Despite the global recession, the world economy will grow faster in the
second decade (2010-2020) of the 21st century than it did in the first, the
Conference Board reported on Wednesday. Developed countries will account for
less than 1% of the annual global growth rate.
The private New York based business and economics research organisation said
the global economy will grow at 4.4% from 2010-2020, about 0.7 of a percentage
point faster than 2000-2010 and 0.3 of a percentage point faster than 2000-2008,
according to the second edition of
The Conference Board Global Economic Outlook, providing projections of
output growth for 2011, 2011-2015, and 2015-2020 for the global economy, the
economies of 11 major regions, aggregated advanced economies, and aggregated
emerging and developing economies.
Advanced/developed economies will account for less than 1% percentage point
of global growth from 2010-2020, while 3.4% percentage points will come from
emerging economies. Growth in emerging and developing economies in 2010-2020
will be more than three times faster than growth in advanced economies.
Between 2000 and 2020, the United States will have lost 8 percentage points
in global output (from 23% to 15%), and the original 15 members of the European
Union will have lost as much as 10 percentage points (23% to 13%).
China's share in global output doubled from 8% in 2000 to 16% in 2010, and
will rise to 24% in 2020. India will also double its share of global output
(from 4% in 2000 to 8% in 2020), but its overall impact on global growth is much
smaller than China's.
“The emerging world’s catch-up potential is unlikely to slacken before the
end of the decade,” said Bart van Ark, senior vice president and chief
economist of the Conference Board. “Yet while emerging economies are clearly
driving global growth, they also host its biggest downside risk. For example,
the emergence of uncontrolled inflation or a mishandling of corrections to
overvalued assets in China or India could reduce global growth for 2010-2020 by
as much as 2% percentage points.”
Among other key findings:
- China may have a larger GDP (PPP-converted) than the United States by
2012.
- India will double its share of global output between 2000 and 2020, but
its overall impact on global growth remains much smaller than China’s.

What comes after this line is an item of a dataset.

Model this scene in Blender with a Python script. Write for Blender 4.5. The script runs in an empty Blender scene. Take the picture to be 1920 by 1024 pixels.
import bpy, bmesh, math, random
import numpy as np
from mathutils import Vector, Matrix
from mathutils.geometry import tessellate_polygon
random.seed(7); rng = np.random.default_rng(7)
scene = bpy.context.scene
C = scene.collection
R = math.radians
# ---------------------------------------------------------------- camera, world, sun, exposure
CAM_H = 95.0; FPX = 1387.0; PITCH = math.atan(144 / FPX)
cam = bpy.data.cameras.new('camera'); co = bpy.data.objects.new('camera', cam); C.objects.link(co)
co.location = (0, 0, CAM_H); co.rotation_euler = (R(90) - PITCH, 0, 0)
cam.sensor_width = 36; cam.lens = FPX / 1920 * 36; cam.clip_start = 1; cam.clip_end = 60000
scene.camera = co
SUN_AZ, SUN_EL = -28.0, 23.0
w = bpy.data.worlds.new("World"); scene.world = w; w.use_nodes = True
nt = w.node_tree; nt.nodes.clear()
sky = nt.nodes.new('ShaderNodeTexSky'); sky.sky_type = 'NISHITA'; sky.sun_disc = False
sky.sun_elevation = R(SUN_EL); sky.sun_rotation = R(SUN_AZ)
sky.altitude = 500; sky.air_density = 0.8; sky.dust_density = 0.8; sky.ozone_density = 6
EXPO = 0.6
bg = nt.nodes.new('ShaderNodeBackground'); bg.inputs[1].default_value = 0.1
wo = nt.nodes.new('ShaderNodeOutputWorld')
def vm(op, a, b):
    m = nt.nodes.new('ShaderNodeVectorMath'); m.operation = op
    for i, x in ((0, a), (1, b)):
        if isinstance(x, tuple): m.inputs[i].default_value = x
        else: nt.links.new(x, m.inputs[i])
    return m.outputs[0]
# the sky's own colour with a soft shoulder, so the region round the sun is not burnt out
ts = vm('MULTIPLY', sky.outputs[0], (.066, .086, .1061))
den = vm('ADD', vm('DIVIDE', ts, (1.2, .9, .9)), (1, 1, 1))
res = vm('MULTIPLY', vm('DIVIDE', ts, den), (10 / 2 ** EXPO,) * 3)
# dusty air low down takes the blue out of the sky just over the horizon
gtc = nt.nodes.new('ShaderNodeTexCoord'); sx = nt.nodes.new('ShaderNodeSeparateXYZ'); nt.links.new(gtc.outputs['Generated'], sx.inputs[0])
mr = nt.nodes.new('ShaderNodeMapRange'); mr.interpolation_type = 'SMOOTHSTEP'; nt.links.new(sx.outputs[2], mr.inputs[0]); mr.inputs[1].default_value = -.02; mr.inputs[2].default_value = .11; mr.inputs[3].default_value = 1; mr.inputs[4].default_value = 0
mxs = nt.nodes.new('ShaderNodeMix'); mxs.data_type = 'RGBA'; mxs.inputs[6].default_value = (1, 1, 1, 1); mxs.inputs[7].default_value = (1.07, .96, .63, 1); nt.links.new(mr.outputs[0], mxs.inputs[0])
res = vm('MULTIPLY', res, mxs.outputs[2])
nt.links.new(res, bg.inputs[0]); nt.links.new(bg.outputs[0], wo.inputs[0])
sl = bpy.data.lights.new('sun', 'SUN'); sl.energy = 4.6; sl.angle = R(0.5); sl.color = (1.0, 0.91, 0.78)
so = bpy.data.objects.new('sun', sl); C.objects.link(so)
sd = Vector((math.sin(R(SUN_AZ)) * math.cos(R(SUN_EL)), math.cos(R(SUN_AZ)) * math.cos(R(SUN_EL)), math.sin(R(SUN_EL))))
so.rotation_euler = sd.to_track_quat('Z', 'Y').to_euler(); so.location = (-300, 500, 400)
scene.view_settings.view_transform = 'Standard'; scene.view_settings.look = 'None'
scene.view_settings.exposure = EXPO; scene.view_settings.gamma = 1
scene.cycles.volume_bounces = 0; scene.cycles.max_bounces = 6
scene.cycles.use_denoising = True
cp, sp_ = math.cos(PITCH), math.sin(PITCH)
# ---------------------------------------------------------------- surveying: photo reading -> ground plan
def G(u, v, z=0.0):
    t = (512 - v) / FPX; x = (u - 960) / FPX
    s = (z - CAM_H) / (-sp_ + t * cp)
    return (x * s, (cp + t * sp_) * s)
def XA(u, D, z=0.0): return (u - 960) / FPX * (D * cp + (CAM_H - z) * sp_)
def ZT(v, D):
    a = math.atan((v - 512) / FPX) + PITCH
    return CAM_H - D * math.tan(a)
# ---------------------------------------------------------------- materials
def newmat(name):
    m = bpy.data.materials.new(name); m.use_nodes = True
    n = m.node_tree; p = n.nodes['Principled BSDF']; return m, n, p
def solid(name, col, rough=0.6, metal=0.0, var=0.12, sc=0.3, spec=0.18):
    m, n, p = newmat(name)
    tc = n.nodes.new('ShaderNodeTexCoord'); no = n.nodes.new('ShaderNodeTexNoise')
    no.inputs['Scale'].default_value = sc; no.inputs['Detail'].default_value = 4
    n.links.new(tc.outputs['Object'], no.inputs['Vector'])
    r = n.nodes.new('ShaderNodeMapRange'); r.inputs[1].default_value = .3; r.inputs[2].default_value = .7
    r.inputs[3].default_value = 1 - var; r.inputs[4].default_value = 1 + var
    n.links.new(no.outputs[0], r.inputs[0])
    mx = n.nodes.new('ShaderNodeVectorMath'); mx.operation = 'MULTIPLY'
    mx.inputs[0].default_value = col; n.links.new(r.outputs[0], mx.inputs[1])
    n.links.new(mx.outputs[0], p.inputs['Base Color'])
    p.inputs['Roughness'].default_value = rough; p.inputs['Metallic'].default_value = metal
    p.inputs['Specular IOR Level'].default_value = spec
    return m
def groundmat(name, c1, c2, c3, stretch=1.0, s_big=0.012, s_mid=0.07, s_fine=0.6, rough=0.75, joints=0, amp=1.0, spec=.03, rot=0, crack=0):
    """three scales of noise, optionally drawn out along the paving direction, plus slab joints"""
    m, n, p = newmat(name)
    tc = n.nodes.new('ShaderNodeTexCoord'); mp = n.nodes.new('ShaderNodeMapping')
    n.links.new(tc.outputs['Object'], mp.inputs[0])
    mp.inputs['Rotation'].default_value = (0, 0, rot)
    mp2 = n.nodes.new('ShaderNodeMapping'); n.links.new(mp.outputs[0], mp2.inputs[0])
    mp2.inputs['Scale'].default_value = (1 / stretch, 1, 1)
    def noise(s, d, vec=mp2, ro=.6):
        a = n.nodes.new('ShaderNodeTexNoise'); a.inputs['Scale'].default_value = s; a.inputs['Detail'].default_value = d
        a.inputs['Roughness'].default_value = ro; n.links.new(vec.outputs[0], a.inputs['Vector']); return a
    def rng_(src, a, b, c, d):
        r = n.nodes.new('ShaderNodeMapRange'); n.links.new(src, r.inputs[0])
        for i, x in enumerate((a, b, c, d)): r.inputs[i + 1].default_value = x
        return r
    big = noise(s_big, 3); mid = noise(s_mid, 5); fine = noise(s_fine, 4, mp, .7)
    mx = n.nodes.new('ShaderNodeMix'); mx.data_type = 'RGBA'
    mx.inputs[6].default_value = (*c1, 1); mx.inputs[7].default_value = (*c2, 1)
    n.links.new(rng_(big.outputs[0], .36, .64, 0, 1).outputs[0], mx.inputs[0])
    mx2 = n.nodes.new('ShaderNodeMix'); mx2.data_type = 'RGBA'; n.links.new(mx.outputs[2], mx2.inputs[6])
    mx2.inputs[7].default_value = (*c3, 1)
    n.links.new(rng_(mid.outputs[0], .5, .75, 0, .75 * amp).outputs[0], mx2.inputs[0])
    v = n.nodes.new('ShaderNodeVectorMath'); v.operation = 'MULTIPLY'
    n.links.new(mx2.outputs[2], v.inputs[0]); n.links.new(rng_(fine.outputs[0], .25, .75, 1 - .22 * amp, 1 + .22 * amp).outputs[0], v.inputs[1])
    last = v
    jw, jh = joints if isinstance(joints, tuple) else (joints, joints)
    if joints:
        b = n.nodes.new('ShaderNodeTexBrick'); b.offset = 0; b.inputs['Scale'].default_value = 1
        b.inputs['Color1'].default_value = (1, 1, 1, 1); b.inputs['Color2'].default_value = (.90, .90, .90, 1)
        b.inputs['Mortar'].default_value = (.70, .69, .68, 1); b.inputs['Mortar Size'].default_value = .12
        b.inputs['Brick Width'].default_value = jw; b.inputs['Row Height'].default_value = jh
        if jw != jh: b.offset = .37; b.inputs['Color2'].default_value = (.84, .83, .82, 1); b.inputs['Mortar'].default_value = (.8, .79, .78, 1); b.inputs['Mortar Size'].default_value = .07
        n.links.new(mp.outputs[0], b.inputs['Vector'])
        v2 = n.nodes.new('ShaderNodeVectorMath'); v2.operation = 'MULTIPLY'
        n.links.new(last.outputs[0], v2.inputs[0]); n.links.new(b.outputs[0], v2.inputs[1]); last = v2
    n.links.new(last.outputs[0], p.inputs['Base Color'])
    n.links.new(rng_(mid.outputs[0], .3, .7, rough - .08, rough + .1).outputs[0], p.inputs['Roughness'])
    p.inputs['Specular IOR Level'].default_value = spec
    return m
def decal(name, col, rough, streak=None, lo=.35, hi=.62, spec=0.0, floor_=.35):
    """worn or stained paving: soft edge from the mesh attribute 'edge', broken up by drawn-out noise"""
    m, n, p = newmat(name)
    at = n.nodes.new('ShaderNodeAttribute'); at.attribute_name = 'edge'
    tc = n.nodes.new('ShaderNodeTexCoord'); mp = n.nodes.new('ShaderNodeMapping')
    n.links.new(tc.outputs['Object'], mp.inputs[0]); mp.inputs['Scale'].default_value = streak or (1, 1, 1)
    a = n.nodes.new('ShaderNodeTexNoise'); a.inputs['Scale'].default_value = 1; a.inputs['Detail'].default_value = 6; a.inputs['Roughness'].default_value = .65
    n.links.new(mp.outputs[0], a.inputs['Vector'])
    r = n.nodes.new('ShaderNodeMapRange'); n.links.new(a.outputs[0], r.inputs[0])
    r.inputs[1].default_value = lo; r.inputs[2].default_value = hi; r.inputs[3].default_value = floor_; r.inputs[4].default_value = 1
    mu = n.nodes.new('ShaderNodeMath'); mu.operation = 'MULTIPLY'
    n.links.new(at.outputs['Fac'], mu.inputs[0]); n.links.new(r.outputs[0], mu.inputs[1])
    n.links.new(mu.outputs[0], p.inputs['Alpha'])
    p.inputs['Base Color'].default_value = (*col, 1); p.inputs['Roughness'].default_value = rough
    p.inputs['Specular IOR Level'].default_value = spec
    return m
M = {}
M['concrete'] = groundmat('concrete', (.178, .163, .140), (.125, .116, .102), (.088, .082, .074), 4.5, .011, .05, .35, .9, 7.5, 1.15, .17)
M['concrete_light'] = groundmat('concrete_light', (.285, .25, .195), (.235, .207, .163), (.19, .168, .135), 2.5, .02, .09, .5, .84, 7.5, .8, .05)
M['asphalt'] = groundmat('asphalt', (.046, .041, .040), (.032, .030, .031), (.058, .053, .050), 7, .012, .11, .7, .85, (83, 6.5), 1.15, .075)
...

- Western Europe (the original 15 EU member states) will stay at modest
1.5% growth in 2011. Germany, the Nordic countries and Benelux will perform
at the higher end (above 2%); the United Kingdom and France will be in the
middle range (1.5-2%); most of Southern Europe and Ireland will see growth
of less than 1% or may even contract.
- Growth in China will moderate only slightly going into 2011. India will
add almost a full percentage point to its growth rate.